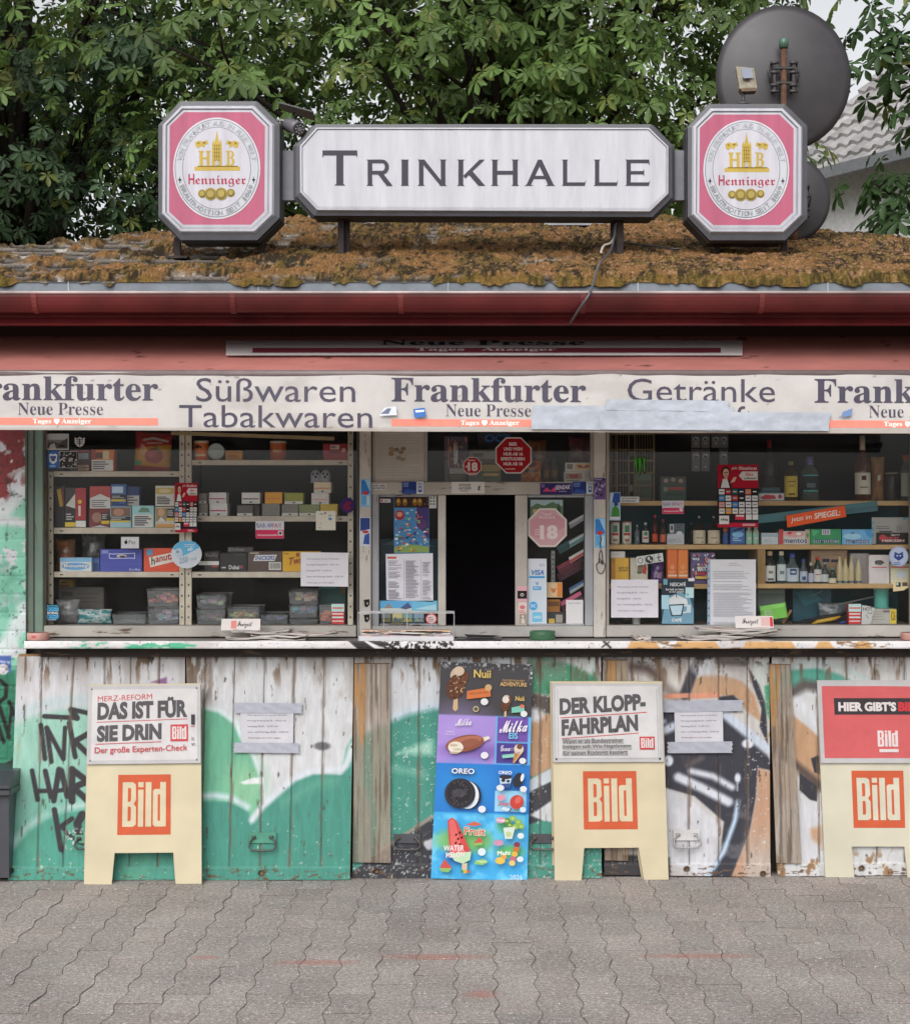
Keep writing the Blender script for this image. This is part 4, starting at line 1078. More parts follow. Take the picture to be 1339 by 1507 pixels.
# ------------------------------------------------------------------ white house beyond
def house():
 A = Vector(W(1178, 250, 13.0)); B = Vector(W(1560, 150, 9.6))      # eave line, coming nearer to the right
 d = B - A; d.z = 0; Lw = d.length; ux = d.normalized(); B.z = A.z = 5.43
 nrm = Vector((-ux.y, ux.x, 0))
 if nrm.y < 0: nrm = -nrm
 t = thing('white_house', 'white rendered house with grey pantiled roof behind the satellite dishes', 'house', (A.x, A.y, 0))
 A0 = Vector((A.x, A.y, 0))
 nx, nv = 420, 300; u, v = np.meshgrid(np.linspace(-.15, 7.5, nx), np.linspace(0, 4.2, nv))
 row = v/.27; ri = np.floor(row); f = row-ri; col = u/.20; fx = col-np.floor(col)
 h = .044*(1-f) + .022*np.sin(2*math.pi*fx) + .004*noise2(np.floor(col)*3.3, ri*5.7, 6)
 pit = math.radians(42); up = Vector((0, 0, 1))*math.sin(pit) + nrm*math.cos(pit); nn = Vector((0, 0, 1))*math.cos(pit) - nrm*math.sin(pit)
 off = Vector((0, 0, 5.43)) - nrm*.35
 P = np.array(off)[None, None] + u[..., None]*np.array(ux) + v[..., None]*np.array(up) + h[..., None]*np.array(nn)
 C = np.empty(u.shape+(3,)); g = 138 + 26*noise2(np.floor(col)*3.3, ri*5.7, 9) + 22*(fbm(u*1.5, v*1.5, 4)-.5)
 C[..., 0] = g; C[..., 1] = g*.985; C[..., 2] = g*.985
 dk = np.clip(1-np.minimum(f, 1-f)*.27/.018, 0, 1)*.0
 C *= (1-.5*dk)[..., None]
 grid_mesh('roof', P, lin_np(C), vmat('clay_tiles', .75, .3, nscale=6, namt=.3), t, smooth=False)
 b = MB()
 def slab(u0, u1, n0, n1, z0, z1, col):
  v = [tuple(ux*uu + nrm*n + Vector((0, 0, z))) for z in (z0, z1) for uu, n in ((u0, n0), (u1, n0), (u1, n1), (u0, n1))]
  b.add(v, [(3, 2, 1, 0), (4, 5, 6, 7), (0, 1, 5, 4), (1, 2, 6, 5), (2, 3, 7, 6), (3, 0, 4, 7)], col)
 slab(0, 7.2, 0, .3, 0, 5.63, (230, 230, 232)); slab(0, .3, .3, 5, 0, 5.63, (208, 208, 210)); slab(7.0, 7.3, .3, 5, 0, 5.63, (208, 208, 210))
 ob = b.build('wall', M_WALL, t); bm_fix(ob)
 b = MB(); slab(-.15, 7.4, -.45, -.35, 5.35, 5.48, (120, 122, 126)); ob = b.build('eaves_gutter', M_METAL, t); bm_fix(ob)
 b = MB(); slab(2.6, 3.6, -.02, -.01, 2.2, 3.5, (60, 66, 72)); slab(2.5, 3.7, -.06, -.005, 2.1, 2.2, (200, 200, 200)); ob = b.build('window', M_PLASTIC, t); bm_fix(ob)
house()
# ------------------------------------------------------------------ horse chestnut trees behind the kiosk
def leaf_material(name):
 m, nt, b, N, L = nodes_of(name)
 at = N.new('ShaderNodeAttribute'); at.attribute_name = 'Col'
 L.new(at.outputs['Color'], b.inputs['Base Color']); b.inputs['Roughness'].default_value = .5; b.inputs['Specular IOR Level'].default_value = .35
 tr = N.new('ShaderNodeBsdfTranslucent')
 hsv = N.new('ShaderNodeHueSaturation'); hsv.inputs['Value'].default_value = 1.5; hsv.inputs['Hue'].default_value = .485; L.new(at.outputs['Color'], hsv.inputs['Color']); L.new(hsv.outputs[0], tr.inputs[0])
 mx = N.new('ShaderNodeMixShader'); mx.inputs[0].default_value = .36
 L.new(b.outputs[0], mx.inputs[1]); L.new(tr.outputs[0], mx.inputs[2]); L.new(mx.outputs[0], N['Material Output'].inputs['Surface'])
 return m
M_LEAF = leaf_material('chestnut_leaf')
M_BARK = vmat('bark', .9, .15, nscale=10, namt=.4, bump=.8, bscale=40, stretch=(3, 3, .5))

def leaves_mesh(name, pos, nrm, size, col, parent, rng, loc):
 """palmate leaves: six folded leaflets each"""
 n = len(pos)
 nrm = nrm/np.linalg.norm(nrm, axis=1, keepdims=True)
 h = np.cross(nrm, np.array([0, 0, 1.0]) + rng.normal(0, .05, (n, 3))); h /= np.linalg.norm(h, axis=1, keepdims=True)
 dn = np.cross(nrm, h); dn *= np.where(dn[:, 2:3] > 0, -1, 1)          # down along the blade
 K = 6; prof = [(0, 0), (.30, .42), (.40, .66), (.26, .88), (0, 1.0)]
 V = []; Fc = []; ang = np.array([-2.35, -1.35, -.45, .45, 1.35, 2.35]); Ls = np.array([.62, .86, 1.0, 1.0, .86, .62])
 verts = np.empty((n, K, 8, 3)); fold = .16
 roll = rng.normal(0, .35, n)
 for k in range(K):
  a = ang[k] + roll + rng.normal(0, .10, n)
  ax = dn*np.cos(a)[:, None] + h*np.sin(a)[:, None]; sd = np.cross(nrm, ax)
  Lk = (size*Ls[k]*(1+rng.normal(0, .08, n)))[:, None]
  droop = rng.uniform(.12, .42, n)[:, None]
  def pt(w, t, side):
   base = pos + ax*Lk*t + sd*side*w*Lk*.46 - nrm*(droop*Lk*t*t) + nrm*(abs(w)*fold*Lk*.5)
   return base
  seq = [(0, .04, 0), (.30, .42, 1), (.42, .68, 1), (.24, .88, 1), (0, 1.0, 0), (.24, .88, -1), (.42, .68, -1), (.30, .42, -1)]
  for j, (w, t, s) in enumerate(seq): verts[:, k, j] = pt(w, t, s)
 nv = n*K*8
 base = (np.arange(n*K)*8)[:, None]
 q1 = base + np.array([0, 1, 2, 3, 4])[None]; q2 = base + np.array([0, 4, 5, 6, 7])[None]
 fl = np.concatenate([q1, q2], 1).reshape(-1, 5)
 me = bpy.data.meshes.new(name)
 me.vertices.add(nv); me.vertices.foreach_set('co', (verts.reshape(-1, 3) - np.array(loc)).ravel().astype(np.float32))
 me.loops.add(fl.size); me.loops.foreach_set('vertex_index', fl.ravel().astype(np.int32))
 me.polygons.add(len(fl)); me.polygons.foreach_set('loop_start', (np.arange(len(fl))*5).astype(np.int32)); me.polygons.foreach_set('loop_total', np.full(len(fl), 5, np.int32))
 me.update(calc_edges=True)
 a = np.ones((nv, 4), np.float32); a[:, :3] = np.repeat(col, K*8, axis=0)*np.repeat(rng.uniform(.88, 1.12, n*K), 8)[:, None]
 at = me.color_attributes.new('Col', 'FLOAT_COLOR', 'POINT'); at.data.foreach_set('color', a.ravel())
 me.materials.append(M_LEAF)
 o = bpy.data.objects.new(name, me); COL.objects.link(o); o.parent = parent
 return o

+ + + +

EXERCISE DIRECTIONS: Print the listing above in full, exactly as written. Omit any pictures.

ANSWER:
Keep writing the Blender script for this image. This is part 4, starting at line 1078. More parts follow. Take the picture to be 1339 by 1507 pixels.
# ------------------------------------------------------------------ white house beyond
def house():
 A = Vector(W(1178, 250, 13.0)); B = Vector(W(1560, 150, 9.6))      # eave line, coming nearer to the right
 d = B - A; d.z = 0; Lw = d.length; ux = d.normalized(); B.z = A.z = 5.43
 nrm = Vector((-ux.y, ux.x, 0))
 if nrm.y < 0: nrm = -nrm
 t = thing('white_house', 'white rendered house with grey pantiled roof behind the satellite dishes', 'house', (A.x, A.y, 0))
 A0 = Vector((A.x, A.y, 0))
 nx, nv = 420, 300; u, v = np.meshgrid(np.linspace(-.15, 7.5, nx), np.linspace(0, 4.2, nv))
 row = v/.27; ri = np.floor(row); f = row-ri; col = u/.20; fx = col-np.floor(col)
 h = .044*(1-f) + .022*np.sin(2*math.pi*fx) + .004*noise2(np.floor(col)*3.3, ri*5.7, 6)
 pit = math.radians(42); up = Vector((0, 0, 1))*math.sin(pit) + nrm*math.cos(pit); nn = Vector((0, 0, 1))*math.cos(pit) - nrm*math.sin(pit)
 off = Vector((0, 0, 5.43)) - nrm*.35
 P = np.array(off)[None, None] + u[..., None]*np.array(ux) + v[..., None]*np.array(up) + h[..., None]*np.array(nn)
 C = np.empty(u.shape+(3,)); g = 138 + 26*noise2(np.floor(col)*3.3, ri*5.7, 9) + 22*(fbm(u*1.5, v*1.5, 4)-.5)
 C[..., 0] = g; C[..., 1] = g*.985; C[..., 2] = g*.985
 dk = np.clip(1-np.minimum(f, 1-f)*.27/.018, 0, 1)*.0
 C *= (1-.5*dk)[..., None]
 grid_mesh('roof', P, lin_np(C), vmat('clay_tiles', .75, .3, nscale=6, namt=.3), t, smooth=False)
 b = MB()
 def slab(u0, u1, n0, n1, z0, z1, col):
  v = [tuple(ux*uu + nrm*n + Vector((0, 0, z))) for z in (z0, z1) for uu, n in ((u0, n0), (u1, n0), (u1, n1), (u0, n1))]
  b.add(v, [(3, 2, 1, 0), (4, 5, 6, 7), (0, 1, 5, 4), (1, 2, 6, 5), (2, 3, 7, 6), (3, 0, 4, 7)], col)
 slab(0, 7.2, 0, .3, 0, 5.63, (230, 230, 232)); slab(0, .3, .3, 5, 0, 5.63, (208, 208, 210)); slab(7.0, 7.3, .3, 5, 0, 5.63, (208, 208, 210))
 ob = b.build('wall', M_WALL, t); bm_fix(ob)
 b = MB(); slab(-.15, 7.4, -.45, -.35, 5.35, 5.48, (120, 122, 126)); ob = b.build('eaves_gutter', M_METAL, t); bm_fix(ob)
 b = MB(); slab(2.6, 3.6, -.02, -.01, 2.2, 3.5, (60, 66, 72)); slab(2.5, 3.7, -.06, -.005, 2.1, 2.2, (200, 200, 200)); ob = b.build('window', M_PLASTIC, t); bm_fix(ob)
house()
# ------------------------------------------------------------------ horse chestnut trees behind the kiosk
def leaf_material(name):
 m, nt, b, N, L = nodes_of(name)
 at = N.new('ShaderNodeAttribute'); at.attribute_name = 'Col'
 L.new(at.outputs['Color'], b.inputs['Base Color']); b.inputs['Roughness'].default_value = .5; b.inputs['Specular IOR Level'].default_value = .35
 tr = N.new('ShaderNodeBsdfTranslucent')
 hsv = N.new('ShaderNodeHueSaturation'); hsv.inputs['Value'].default_value = 1.5; hsv.inputs['Hue'].default_value = .485; L.new(at.outputs['Color'], hsv.inputs['Color']); L.new(hsv.outputs[0], tr.inputs[0])
 mx = N.new('ShaderNodeMixShader'); mx.inputs[0].default_value = .36
 L.new(b.outputs[0], mx.inputs[1]); L.new(tr.outputs[0], mx.inputs[2]); L.new(mx.outputs[0], N['Material Output'].inputs['Surface'])
 return m
M_LEAF = leaf_material('chestnut_leaf')
M_BARK = vmat('bark', .9, .15, nscale=10, namt=.4, bump=.8, bscale=40, stretch=(3, 3, .5))

def leaves_mesh(name, pos, nrm, size, col, parent, rng, loc):
 """palmate leaves: six folded leaflets each"""
 n = len(pos)
 nrm = nrm/np.linalg.norm(nrm, axis=1, keepdims=True)
 h = np.cross(nrm, np.array([0, 0, 1.0]) + rng.normal(0, .05, (n, 3))); h /= np.linalg.norm(h, axis=1, keepdims=True)
 dn = np.cross(nrm, h); dn *= np.where(dn[:, 2:3] > 0, -1, 1)          # down along the blade
 K = 6; prof = [(0, 0), (.30, .42), (.40, .66), (.26, .88), (0, 1.0)]
 V = []; Fc = []; ang = np.array([-2.35, -1.35, -.45, .45, 1.35, 2.35]); Ls = np.array([.62, .86, 1.0, 1.0, .86, .62])
 verts = np.empty((n, K, 8, 3)); fold = .16
 roll = rng.normal(0, .35, n)
 for k in range(K):
  a = ang[k] + roll + rng.normal(0, .10, n)
  ax = dn*np.cos(a)[:, None] + h*np.sin(a)[:, None]; sd = np.cross(nrm, ax)
  Lk = (size*Ls[k]*(1+rng.normal(0, .08, n)))[:, None]
  droop = rng.uniform(.12, .42, n)[:, None]
  def pt(w, t, side):
   base = pos + ax*Lk*t + sd*side*w*Lk*.46 - nrm*(droop*Lk*t*t) + nrm*(abs(w)*fold*Lk*.5)
   return base
  seq = [(0, .04, 0), (.30, .42, 1), (.42, .68, 1), (.24, .88, 1), (0, 1.0, 0), (.24, .88, -1), (.42, .68, -1), (.30, .42, -1)]
  for j, (w, t, s) in enumerate(seq): verts[:, k, j] = pt(w, t, s)
 nv = n*K*8
 base = (np.arange(n*K)*8)[:, None]
 q1 = base + np.array([0, 1, 2, 3, 4])[None]; q2 = base + np.array([0, 4, 5, 6, 7])[None]
 fl = np.concatenate([q1, q2], 1).reshape(-1, 5)
 me = bpy.data.meshes.new(name)
 me.vertices.add(nv); me.vertices.foreach_set('co', (verts.reshape(-1, 3) - np.array(loc)).ravel().astype(np.float32))
 me.loops.add(fl.size); me.loops.foreach_set('vertex_index', fl.ravel().astype(np.int32))
 me.polygons.add(len(fl)); me.polygons.foreach_set('loop_start', (np.arange(len(fl))*5).astype(np.int32)); me.polygons.foreach_set('loop_total', np.full(len(fl), 5, np.int32))
 me.update(calc_edges=True)
 a = np.ones((nv, 4), np.float32); a[:, :3] = np.repeat(col, K*8, axis=0)*np.repeat(rng.uniform(.88, 1.12, n*K), 8)[:, None]
 at = me.color_attributes.new('Col', 'FLOAT_COLOR', 'POINT'); at.data.foreach_set('color', a.ravel())
 me.materials.append(M_LEAF)
 o = bpy.data.objects.new(name, me); COL.objects.link(o); o.parent = parent
 return o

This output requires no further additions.